Journey
JOURNEY as an image of the voyage of life is universal; and pilgrimage, a consecrated journey, is found in all faiths. This programme brings together diverse elements to form a themed narrative. This set of Laudes Regiae, triumphant acclamations used to welcome and dignify important guests, comes from Worcester, where Anglo-Saxon influence remained into the twelfth century. Among the saints can be heard English names; Edmund, Etheldreda, Dunstan. Isaacs famous song laments his leaving Innsbruck; Vaughan Williams sets George Herberts poem on the Way of Christ; Palestrinas As the hart desires the waterbrooks, Psalm 42, is the journey of the soul seeking God. Judith Bingham sets an ecstatic poem by one of the Pilgrim seekers of religious freedom in America, hailing its happy land. I went down to the river and Simple Gifts are later fruits of that American Puritan tradition; the first asks to be shown the way, and the other has found the secret of the journey, being in the place just right. For Bunyans Pilgrims Song Vaughan Williams uses a folktune whose original text is Our Captain calls all hands; were away tomorrow, and so speaks doubly of the journey. In exitu Israel de Egypto describes the miraculous journey of Israel from slavery. This version from the Easter afternoon procession, itself a symbolic journey, is sung to the psalm tone Peregrinus: pilgrim or journeying.
The Navy Prayer may be read as a paradigm of the journey of life: dangers, fights, being part of a greater whole, the wish to return home.
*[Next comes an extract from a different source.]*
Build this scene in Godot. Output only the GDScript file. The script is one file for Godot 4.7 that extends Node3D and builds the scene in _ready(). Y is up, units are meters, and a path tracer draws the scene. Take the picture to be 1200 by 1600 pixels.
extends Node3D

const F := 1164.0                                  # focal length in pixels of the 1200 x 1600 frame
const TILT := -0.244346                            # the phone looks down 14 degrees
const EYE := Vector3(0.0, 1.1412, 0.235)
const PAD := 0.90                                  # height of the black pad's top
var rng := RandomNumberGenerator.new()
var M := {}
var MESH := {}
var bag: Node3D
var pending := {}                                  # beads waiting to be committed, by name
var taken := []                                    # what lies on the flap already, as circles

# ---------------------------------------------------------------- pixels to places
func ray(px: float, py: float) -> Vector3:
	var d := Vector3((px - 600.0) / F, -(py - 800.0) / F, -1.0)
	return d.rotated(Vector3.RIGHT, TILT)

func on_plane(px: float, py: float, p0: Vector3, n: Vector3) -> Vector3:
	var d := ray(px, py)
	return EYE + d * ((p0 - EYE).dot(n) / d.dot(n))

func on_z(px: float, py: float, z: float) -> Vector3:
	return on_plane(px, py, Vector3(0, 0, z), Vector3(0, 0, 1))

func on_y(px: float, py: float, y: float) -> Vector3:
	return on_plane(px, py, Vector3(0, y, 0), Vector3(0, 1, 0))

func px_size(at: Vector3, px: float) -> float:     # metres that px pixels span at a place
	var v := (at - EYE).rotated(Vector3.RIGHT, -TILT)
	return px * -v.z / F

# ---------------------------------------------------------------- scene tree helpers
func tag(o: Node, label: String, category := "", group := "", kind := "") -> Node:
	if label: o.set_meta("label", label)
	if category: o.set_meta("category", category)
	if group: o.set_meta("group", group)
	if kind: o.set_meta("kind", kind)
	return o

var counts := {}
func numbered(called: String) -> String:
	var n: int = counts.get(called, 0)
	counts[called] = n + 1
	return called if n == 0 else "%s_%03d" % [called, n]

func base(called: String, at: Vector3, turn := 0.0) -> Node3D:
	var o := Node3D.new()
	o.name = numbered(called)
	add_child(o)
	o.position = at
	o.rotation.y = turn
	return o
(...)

Basho describes the preparation, including rubbing moxa into his legs, taking leave of friends, and departure. Chaucer describes the desire for journeying which awakens in springtime. Eliot dwells on the travellers, in parenthesis between fixed modes of life, and of the change wrought in them by travelling. Belloc amusingly tells of a pragmatic decision taken on a walked pilgrimage to Rome, and Robert Frosts mysterious and haunting poem hints at the life-long journey. Agi Ruben in a verbatim text from a taped interview, describes enforced exile and the horrors of Auchwitz. It is followed by the words of the Hebrew prophet Jeremiah bewailing the exile of the people of Israel, in the setting by Tallis. St Columbas journey prayer is followed by a Gaelic song of exile from the western isles, and by the Anglo-Saxon poem The Seafarer, an endless weary journey across ice-cold seas. Walt Whitmans journey is exuberant and hopeful, treating the road as the path of life and experiences met along it as treasured possessions. Bunyans fable tells of the end of the Pilgrims journey and his entry into the holy city. Cavafys Ithaka draws these threads together; the journey is life itself, the destination is the journey itself.